Good Scrap and Good Stories

POINTING to a rickety old typewriter with its spools and springs agape, Nirmal said to me with quiet pride, "I've got all my stories out of this." Nirmal was alluding to his literary creations, the nine novels he has written in the last 25 years.

When I first heard of Nirmal's proclivity for the pen, the fact had struck me as highly incongruous. Wouldn't his humdrum job as the keeper of the storeroom of the museum where we work serve to keep the muses away? It was hard for me to imagine how one's daily preoccupation with managing provisions and handling raw stock could facilitate the conception of plots and characters. But then this was before I became friends with Nirmal.

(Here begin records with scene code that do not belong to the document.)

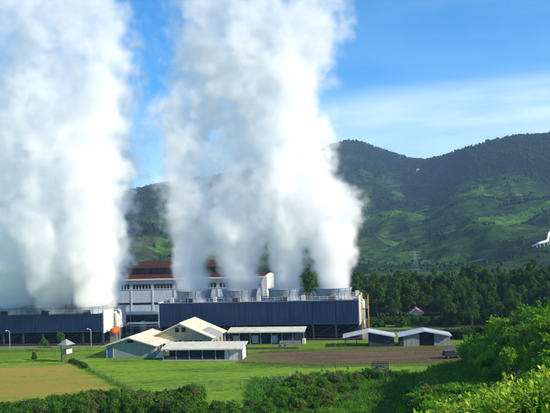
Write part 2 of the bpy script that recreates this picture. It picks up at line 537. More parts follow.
def blend_sheet(name, poly, z, m, step=1.25, soft=None):
    P = np.array(poly)
    xs = np.arange(P[:, 0].min() - 5, P[:, 0].max() + 5, step); ys = np.arange(P[:, 1].min() - 5, P[:, 1].max() + 5, step)
    gx, gy = np.meshgrid(xs, ys)
    dmin = np.full(gx.shape, 1e9); inside = np.zeros(gx.shape, bool)
    for k in range(len(P)):
        a, b = P[k], P[(k + 1) % len(P)]
        e = b - a
        t = np.clip(((gx - a[0]) * e[0] + (gy - a[1]) * e[1]) / (e @ e), 0, 1)
        dd = np.hypot(gx - a[0] - t * e[0], gy - a[1] - t * e[1])
        if soft: dd = dd * soft.get(k, 1.0)
        dmin = np.minimum(dmin, dd)
        cross = (a[1] > gy) != (b[1] > gy)
        with np.errstate(divide='ignore', invalid='ignore'):
            xi = a[0] + (gy - a[1]) / (b[1] - a[1] if b[1] != a[1] else 1e-9) * e[0]
        inside ^= cross & (gx < xi)
    ed = np.where(inside, dmin, -dmin)
    nx, ny = len(xs), len(ys)
    ii = np.arange(nx * ny).reshape(ny, nx)
    F = np.stack([ii[:-1, :-1], ii[:-1, 1:], ii[1:, 1:], ii[1:, :-1]], -1).reshape(-1, 4)
    ok = ed.ravel()[F].max(1) > -4.2
    V = np.stack([gx.ravel(), gy.ravel(), np.full(nx * ny, z)], 1)
    o = np_obj(name, np_mesh(name, V, F[ok], m, False, {'edge': np.clip(ed.ravel(), -6, 14)}))
    return tag(o, kind='structure')


LAWN = [(0.045, 0.11, 0.010), (0.105, 0.21, 0.012), (0.15, 0.27, 0.014), (0.25, 0.29, 0.035)]
M['crop'] = blend_mat('ochre_field', [(0.15, 0.21, 0.020), (0.24, 0.23, 0.030), (0.30, 0.225, 0.038), (0.35, 0.20, 0.042)], LAWN, 0.13, 0.7, (0.30, 1.3, 1), R(5), (0.38, 0.46, 0.53, 0.62))
M['dirt'] = blend_mat('brown_dirt', [(0.068, 0.047, 0.026), (0.10, 0.068, 0.037), (0.14, 0.096, 0.055), (0.12, 0.115, 0.04)], [(0.05, 0.085, 0.014), (0.085, 0.12, 0.02), (0.12, 0.14, 0.03), (0.15, 0.13, 0.05)], 0.14, 0.9, (0.22, 1.3, 1), 0, (0.38, 0.46, 0.54, 0.64))
M['lawn'] = blend_mat('bright_grass', LAWN, [(0.040, 0.095, 0.010), (0.085, 0.17, 0.014), (0.135, 0.22, 0.018), (0.20, 0.20, 0.045)], 0.12, 0.7, (0.30, 1.2, 1), R(8), (0.38, 0.46, 0.54, 0.63))
blend_sheet('lawn', [(-80, 188), (-45, 186), (-9, 177), (-5, 167), (28, 162), (32, 150), (18, 134), (-14, 124), (-26, 132), (-50, 170)], 0.006, M['lawn'])
blend_sheet('ochre_field', [(-120, 180), (-62, 177), (-48.5, 176), (-37, 156.5), (-26.8, 139), (-23, 131), (-24, 116), (-118, 114)], 0.012, M['crop'], soft={0: .5, 1: .5})
blend_sheet('dirt_lot', [(-5, 182), (2, 186), (28, 186), (62, 187), (62, 172), (38, 165), (8, 166), (-5, 173)], 0.018, M['dirt'])
patch('yard', [(-140, 300), (28, 300), (28, 204), (-34, 212.5), (-46, 206), (-140, 221)], 0.006, M['gravel'], 0.5, seed=4)
patch('forest_floor', [(30, 242), (200, 242), (200, 420), (-60, 420), (-60, 306), (30, 306)], 0.006, M['woodfloor'], 2.0, seed=5)
patch('scrub_floor', [(44, 199), (60, 196), (120, 190), (165, 196), (165, 204), (60, 216), (42, 216)], 0.010, M['woodfloor'], 1.5, seed=15)
patch('scrub_floor', [(40, 225), (60, 223), (165, 211), (180, 212), (180, 244), (36, 243)], 0.010, M['woodfloor'], 1.5, seed=16)
patch('road', [(29, 219), (170, 205), (170, 210), (29, 224)], 0.024, M['asphalt'], 0.15, seed=6)

# ------------------------------------------------------------------ hills
SKY_PTS = [(-500, 215), (-150, 205), (0, 196), (60, 200), (118, 195), (135, 190), (165, 184), (200, 178), (250, 168), (300, 156), (335, 144), (350, 140.5), (364, 142),
           (380, 149), (398, 155), (412, 159.5), (428, 161), (446, 157), (470, 150), (492, 144.5), (512, 140.5), (530, 139.5), (552, 139), (600, 137), (700, 150), (1000, 175)]


def px_of(az):
    return 275 + FPX * math.tan(az)


def sky_el(az):
    """tangent of the skyline's elevation in this direction, read off the photograph"""
    p = px_of(az)
    y = interp(SKY_PTS, p) + (p - 275) * math.tan(-ROLL)
    return (240 - y) / FPX


def hill_h(az, d):
    p = px_of(az)
    Dr = 2050 + 420 * math.exp(-((p - 350) / 60) ** 2) - 250 * sstep((p - 420) / 60)     # ridge distance
    if p < 220: Dr = 2050 - 500 * sstep((220 - p) / 80)
    Hs = sky_el(az) * Dr + EYE
    t = (d - 420) / (Dr - 420)
    x, y = d * math.sin(az), d * math.cos(az)
    prof = interp([(-9, 0), (0, 0), (0.1, 0.006), (0.22, 0.035), (0.36, 0.105), (0.5, 0.21), (0.62, 0.33), (0.75, 0.52), (0.88, 0.78), (0.96, 0.95), (1.0, 1.0), (1.08, 0.97), (1.5, 0.7), (3, 0.5)], t)
    z = prof * Hs
    k = sstep((t - 0.02) / 0.25) * (1 - sstep((t - 0.75) / 0.22))
    z += k * (26 * fb(x / 260, y / 260, 1.7, 3) + 15 * abs(fb(x / 130, y / 200, 5.2, 3)) - 6)
    z += sstep(t / 0.3) * 3.0 * fb(x / 40, y / 40, 9.0, 3) * (1 if t < 0.93 else 0.5)
    return max(z, -2.0 + 2 * sstep(t * 10))


azs = np.linspace(R(-38), R(38), 420)
ds = np.concatenate([np.linspace(430, 1000, 90), np.linspace(1008, 2600, 170), np.linspace(2640, 4200, 24)])
HV = np.array([(d * math.sin(a), d * math.cos(a), hill_h(a, d)) for d in ds for a in azs])
na, nd = len(azs), len(ds)
ii = np.arange(na * nd).reshape(nd, na)
HF = np.stack([ii[:-1, :-1], ii[:-1, 1:], ii[1:, 1:], ii[1:, :-1]], -1).reshape(-1, 4)


def forest_amt(az, d):
    """0 = open fields, 1 = closed woodland"""
    p = px_of(az)
    Dr = 2050 + 420 * math.exp(-((p - 350) / 60) ** 2) - 250 * sstep((p - 420) / 60)
    if p < 220: Dr = 2050 - 500 * sstep((220 - p) / 80)
    t = (d - 420) / (Dr - 420)
    x, y = d * math.sin(az), d * math.cos(az)
    n = fb(x / 210, y / 330, 21.0, 4)
    up = sstep((t - 0.64 + 0.30 * n) / 0.24)
    if p < 230:      # left gap: wood, a strip of field, wood, field
        ys = 240 - (hill_h(az, d) - EYE) / d * FPX - (p - 275) * math.tan(-ROLL)      # how high it stands from the plant
        b = [(0, 1), (215, 1), (217.5, 0), (225, 0), (227.5, 1), (238, 1), (241, 0), (900, 0)]
        up = interp(b, ys + 5 * n) if d < Dr * 1.05 else 1
    strip = sstep((fb(x / 95, y / 240, 44.0, 3) - 0.36) / 0.08)
    return min(1, max(up, 0.9 * strip * (1 if p >= 230 else 0)))


FA = np.array([forest_amt(a, d) for d in ds for a in azs])


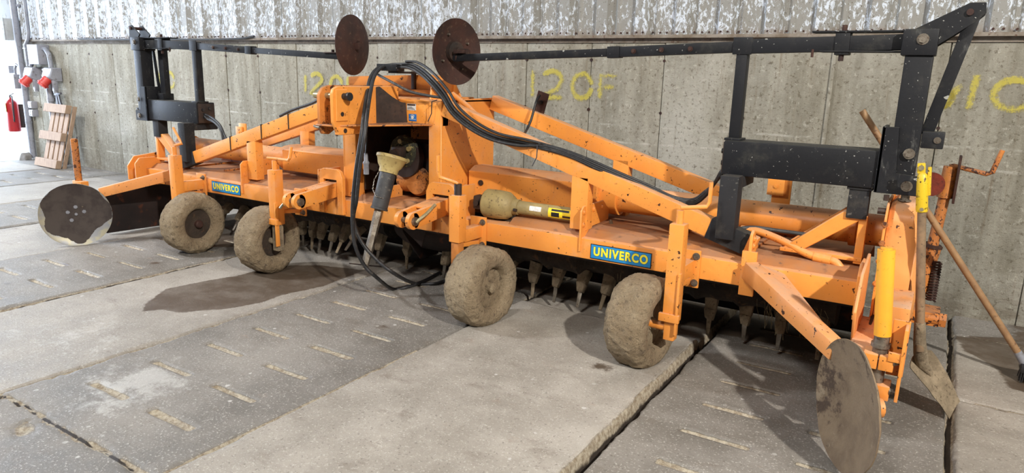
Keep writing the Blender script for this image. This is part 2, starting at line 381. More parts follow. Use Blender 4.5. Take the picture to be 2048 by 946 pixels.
def heights(x, y):
    wob = (fbm(x, y, 5, 3)-.5)*.018+(fbm(x, y, 22, 5)-.5)*.010
    u = (x-X0)/SW; k = np.floor(u+.5); dj = np.abs((u-k)*SW+wob)          # distance to a long joint
    col = np.floor(u).astype(int)                                       # column index; -1 is the raised slab in the middle
    slotted = (col % 2 == 0)
    cross = np.full(x.shape, 9.)
    wob2 = (fbm(x, y, 6, 13)-.5)*.03+(fbm(x, y, 25, 15)-.5)*.012
    for yy, cs in ((1.18, (-2,)), (1.18, (-4,)), (3.60, (-1, 1, 3)), (4.62, (0, 1, 2))):
        for c in cs: cross = np.where(col == c, np.minimum(cross, np.abs(y-yy+wob2)*1.8), cross)
    seed_h = np.array([.0, .004, -.003, .006, -.002, .003, .001])[(col % 7)]
    h = np.where(col == -1, .022, seed_h)
    h = np.where(col == 0, -.012, h)
    h = np.where((col == -1) & (y > 3.60), -.006, h)
    h = np.where((col == -2) & (y < 1.18), -.012, h)
    g = np.minimum(dj, cross)
    edge = np.clip((g-.006)/.016, 0, 1); edge = edge*edge*(3-2*edge)
    gw = np.where((k == 0) & (dj < .1), 1.7, .45)*np.where(cross < .03, .7, 1)
    gw = np.where((k == 1) & (dj < .1), .9, gw)
    depth = .04*gw
    chip = np.clip((fbm(x, y, 9, 31)-.55)*5, 0, 1)*np.clip(1-g/.05, 0, 1)*.012
    z = h-(1-edge)*depth-chip
    gap = (1-np.clip((g-.004)/.010, 0, 1))*np.where(gw > .8, 1, .85)
    dirt = (1-np.clip((g-.010)/.014, 0, 1))*.75+chip*22
    dirt = np.where((k == 0) & (dj < .09) & (x < X0), np.maximum(dirt, (1-np.clip((g-.018)/.016, 0, 1))*.8), dirt)
    dirt = np.where((k == -1) & (dj < .09) & (x < X0-SW) & (y < 2.6), np.maximum(dirt, (1-np.clip((g-.016)/.016, 0, 1))*.8), dirt)
    # rectangular drain slots of the slotted columns
    lx = (u-np.floor(u))*SW; ty = (y-1.46)/.2905; ky = np.floor(ty+.5); dy = np.abs((ty-ky)*.2905)
    jit = (fbm(x, y, 8, 41)-.5)*.02
    sl = np.zeros(x.shape)
    for a, b in ((.215, .50), (.67, .965)):
        dx = np.minimum(lx-a, b-lx)+jit; s_ = np.clip(np.minimum(dx/.012, (.021+jit*.5-dy)/.008), 0, 1); sl = np.maximum(sl, s_)
    nearx = ~((col == -2) & (y < 1.3))
    sl = np.where(slotted & (ky > -1) & nearx & (cross > .09), sl, 0)
    z = z-sl*(.010+.012*fbm(x, y, 30, 51)); dirt = np.maximum(dirt, sl*1.0)
    # broken patch
    ph = np.clip(1-np.hypot((x+2.93)/.10, (y-1.10)/.05)+(fbm(x, y, 20, 61)-.5)*1.2, 0, 1); z = z-ph*.015; dirt = np.maximum(dirt, ph*1.2)
    ph = np.clip(1-np.hypot((x+.79)/.06, (y-2.335)/.05)+(fbm(x, y, 20, 61)-.5)*.8, 0, 1); dirt = np.maximum(dirt, ph*.4)
    z = z+(fbm(x, y, 3, 71)-.5)*.004
    shade = np.where(slotted, .85, np.where(col == -1, .12, .25))+(fbm(x, y, .9, 81)-.5)*.5
    shade = np.where((col == -2) & (y < 1.18), .9, shade); shade = np.where(y > 4.62, np.maximum(shade, .9), shade)
    stain_shade = np.maximum(np.maximum(inpoly(x, y, STAIN), inpoly(x, y, STAIN2)*.8), inpoly(x, y, STAIN3)*.85)
    for cx, cy, r in ((-5.2, 2.35, .13), (-4.75, 2.75, .12), (-5.0, 1.9, .1), (-1.28, 2.93, .16), (-2.55, 2.75, .12), (-3.05, 3.3, .2)):
        stain_shade = np.maximum(stain_shade, np.clip(1-np.hypot((x-cx)/1.5, y-cy)/r, 0, 1)*.62)
    soil = np.clip((y-3.78)/.12, 0, 1)*np.clip((4.35-y)/.1, 0, 1)*((x > -5.9) & (x < -.15))*.95; stain_shade = np.maximum(stain_shade, soil)  # shade beneath the rear of the tiller, painted into the floor colour
    wet = np.clip((y-4.35)/.2, 0, 1)*np.clip((x-.3)/.3, 0, 1)*.7; stain_shade = np.maximum(stain_shade, wet)
    chalk = np.clip(1-np.hypot((x+2.95)/.38, (y-1.55)/.42), 0, 1)*1.1*(slotted)
    chalk = np.maximum(chalk, np.clip(1-np.hypot((x+3.8)/.7, (y-1.7)/.6), 0, 1)*.6*(col == -3))
    return z, dict(dirt=dirt, gap=gap, shade=np.clip(shade, 0, 1), stain_shade=stain_shade, chalk=chalk)
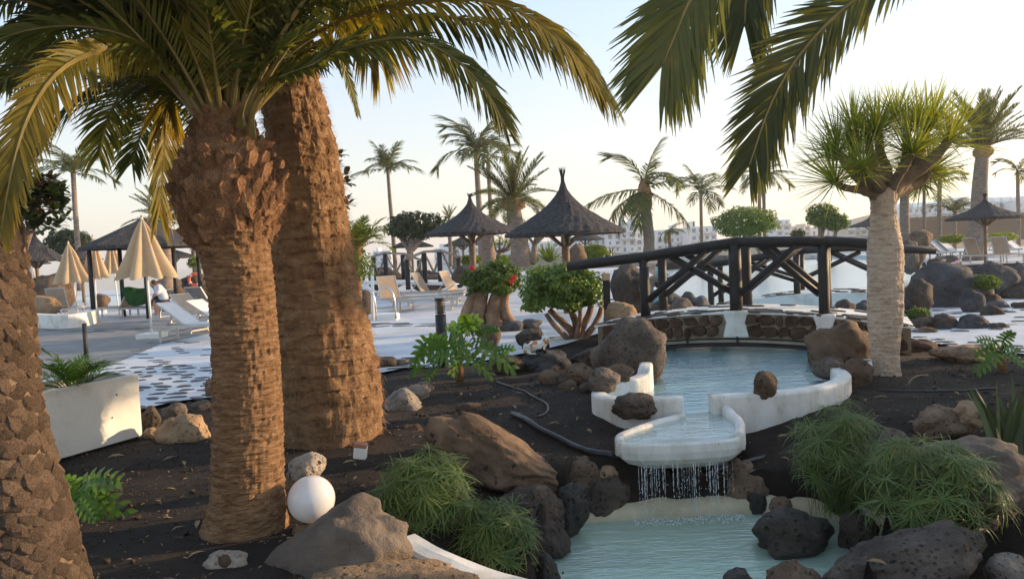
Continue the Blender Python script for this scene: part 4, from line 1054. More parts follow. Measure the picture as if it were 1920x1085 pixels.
# ---- palm outside the right edge whose fronds hang into view
rp = thing('palm_tree', 'palm standing off the right edge whose dark fronds hang across the upper sky', 'palm tree', (3.6, 3.0, 0))
crown = V((3.5, 3.0, 4.6))
mb = MB(); mb.tube([(3.6,3.0,-.1),(3.58,3.0,1.5),(3.54,3.0,3),(3.5,3.0,4.6)], [.26,.22,.21,.25], 24, True, .1); sub('trunk', mb, M_bark_ring, rp, True)
FRR = lambda lst, L0, mat=M_frond_d, **kw: FR(lst, L0, mat, root=rp, **kw)
def fromcrown(lst): return [crown]+[P(*q) for q in lst]
add_frond(rp, M_frond_hang, fromcrown([(1990,-250,3.2),(1780,-110,3.2),(1610,-5,3.2),(1510,90,3.2),(1448,190,3.2),(1405,310,3.2)]), .29, n=110, seed=41, droop=.10, vee=.05, face=1, start=.35, w=.0085, a0=52, a1=24, tip=.62)
add_frond(rp, M_frond_hang, fromcrown([(1800,-420,2.9),(1560,-250,2.9),(1380,-120,2.9),(1300,-10,2.9),(1268,60,2.9),(1243,120,2.9)]), .33, n=110, seed=42, droop=.15, vee=.05, face=1, start=.4, w=.0088, a0=56, a1=24, tip=.7)
add_frond(rp, M_frond_hang, fromcrown([(1850,-450,3.3),(1640,-260,3.4),(1480,-140,3.5),(1420,-60,3.5),(1400,-5,3.5),(1396,45,3.5)]), .30, n=90, seed=43, droop=.2, vee=.05, face=1, start=.4, w=.0085, a0=56, a1=22, tip=.7)
for k in range(16):
    az = rr.uniform(-1.7, 1.9); pts = arch(crown, az, radians(rr.uniform(25,80)), 2.4, radians(rr.uniform(50,95)))
    add_frond(rp, M_frond, pts, .42, n=50, seed=500+k, droop=.35, w=.015)
# ------------------------------------------------------------------ dragon tree
DY = 8.55
dt = thing('dragon_tree', 'dragon tree with pale swollen trunk and spiky green rosettes', 'tree', (G(1660,700).x, DY, 0))
rows = [(725,1664,32),(700,1663,29),(670,1661,28),(640,1659,31),(600,1659,35),(560,1660,36),(520,1660,36),(470,1660,35),(430,1658,30),(395,1656,25),(370,1656,26),(352,1656,27)]
rings = [(c_, r_*.88) for c_, r_ in outline_rings(rows, DY, .012)]; seg = 72; mb = MB()
for c, r in rings:
    z = c.z
    for k in range(seg):
        a = 2*pi*k/seg; zz = z+.02*nz((cos(a)*2, sin(a)*2, z*2)); ph = zz/.05; f = ph-math.floor(ph)
        mb.v.append(c+V((cos(a), sin(a), 0))*(r-.004+.008*(1-f)*abs(nz((cos(a)*4, sin(a)*4, math.floor(ph)*1.3)))*2+.007*nz((cos(a)*6, sin(a)*6, z*16), 1, 3)+.012*nz((cos(a)*1.5, sin(a)*1.5, z*2))))
for i in range(len(rings)-1):
    for k in range(seg): a = i*seg+k; b = i*seg+(k+1) % seg; mb.f.append((a, b, b+seg, a+seg))
sub('trunk', mb, M_bark_dragon, dt)
rows_b = [
 ([(1650,368,0),(1628,350,0),(1604,325,.05),(1586,305,.1),(1572,284,.1)],[.19,.14,.12,.10,.07]),
 ([(1640,362,0),(1612,356,-.1),(1585,352,-.15),(1566,342,-.2)],[.12,.085,.07,.06]),
 ([(1655,362,0),(1645,330,.1),(1634,300,.15),(1628,262,.15)],[.17,.13,.10,.08]),
 ([(1660,362,0),(1662,320,.3),(1650,285,.45),(1648,240,.5)],[.15,.12,.10,.07]),
 ([(1660,368,0),(1690,340,0),(1722,318,-.05),(1752,295,-.1),(1778,266,-.15)],[.19,.15,.13,.11,.08]),
 ([(1690,338,0),(1700,300,.1),(1702,275,.1),(1700,245,.1)],[.13,.11,.10,.08]),
 ([(1668,362,.0),(1700,352,.25),(1728,340,.3),(1742,322,.35)],[.15,.12,.10,.08]),
 ([(1720,318,0),(1726,280,.15),(1740,240,.2)],[.11,.09,.07]),
 ([(1604,325,0),(1598,290,.2),(1600,262,.3)],[.09,.08,.07]),
 ([(1655,360,0),(1640,335,-.3),(1618,318,-.45)],[.12,.09,.06]),
 ([(1665,360,0),(1690,320,-.3),(1712,290,-.45)],[.12,.09,.06]),
]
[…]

Nirmal writes his stories in Hindi, the native language of north India. Describing situations and relationships with sensitivity and candor, he mainly explores themes from pastoral life. I guess this is his way of staying in touch with the rural ethos. I make this presumption because I know that Nirmal grew up in a small village by the side of the Ganges river. My friend often speaks to me of his childhood home, painting word-pictures of bright blue skies and golden harvests and dancing fireflies that I,

a city-dweller, can only perceive from afar, like a moviegoer enjoying the sparkling seas washing upon exotic palm-fringed beaches on screen.

Like any hard-working author who hopes to get published, Nirmal has been trying to get his break in the Hindi literary circuit, which is a small and fledgling market for novelists. "It's like this," Nirmal explains, "There has been a serious erosion of the home readership because of the coming of video and cable television. The growth of popular Hindi magazines has also contributed to narrow the market for novels. The travel segment is where I've pinned my hopes. More and more people seem to be browsing railroad bookshops for the kind of stories I write."

Haven't the dry, unfruitful years of endeavor blunted his enthusiasm? I asked my friend this once while we shared lunch inside the cool, cavernous shed that serves as his storeroom. Nirmal was quiet for some moments, looking thoughtfully at the leafy tamarind tree outside the window. His answer, when it came, was deep and clear as fresh spring water. "Yes, I do want to see my manuscripts in the press. But I guess I couldn't have carried on for so long if it had been my sole concern."

Strangely, it is Nirmal's attitude toward his other concern, his "humdrum" storeroom chores, that gives me an insight into how he's able to handle his literary aspirations with such maturity. I find Nirmal's absorption with the nitty-gritty of his daily work - be it ordering a new batch of furniture, getting a faulty air conditioner repaired, or issuing me stationery - as complete as the concentration with which he clacks out a story idea on his vintage typewriter. Nirmal loves his storeroom, its unrulin ess, its smells of machine oil and paper and packets of washing soap.

Walk into Nirmal's storeroom any day, and you'll be confronted with bags and cartons filling the vast groundspace around his table. A cyclostyle perches atop a large wooden crate. Half a dozen fans lie huddled together in one corner. Metal racks rise up to the ceiling. Nirmal's table, with its ping-pong-size surface, is home to numerous unwanted utilities such as old locks, brass doorknobs gone out of fashion, an assortment of burnt-out electrical switches, and other discards periodically phased out of t he museum.

NIRMAL is forever trying to retrieve useful bits and pieces from the motley collection on his table. So I know that the unaffected copper screws and pins will be assiduously removed from the fused switches and put away in little plastic packets for future use, and the rusted locks will be cajoled with oil in the hope of getting the levers to move again. Meanwhile, the doorknobs serve as convenient paperweights.

My friend's obsession with resuscitating scrap surprises me to no end. How does it mix, I wonder, with his other passion? Nirmal, of course, is quite bemused by my incomprehension. In fact, he tells me that his dual preoccupations are not as different as they seem. He says, "Isn't it a little like writing, working at all this jumble? Either way you've got to make sense out of confusion."

Now, I've known my friend long enough to be sure that his lighthearted explanation is no mere play of wit. Somewhere along the way, he has discovered the secret of reconciling the incompatibles of literature and trivia.

And I have come to further believe that Nirmal's "secret" is bound up with a deeper conciliation, where thoughts of future rewards have been subsumed by small everyday joys, such as twisting a vagrant piece of wire into a candlestand or describing the graceful dance of peacocks after the rains.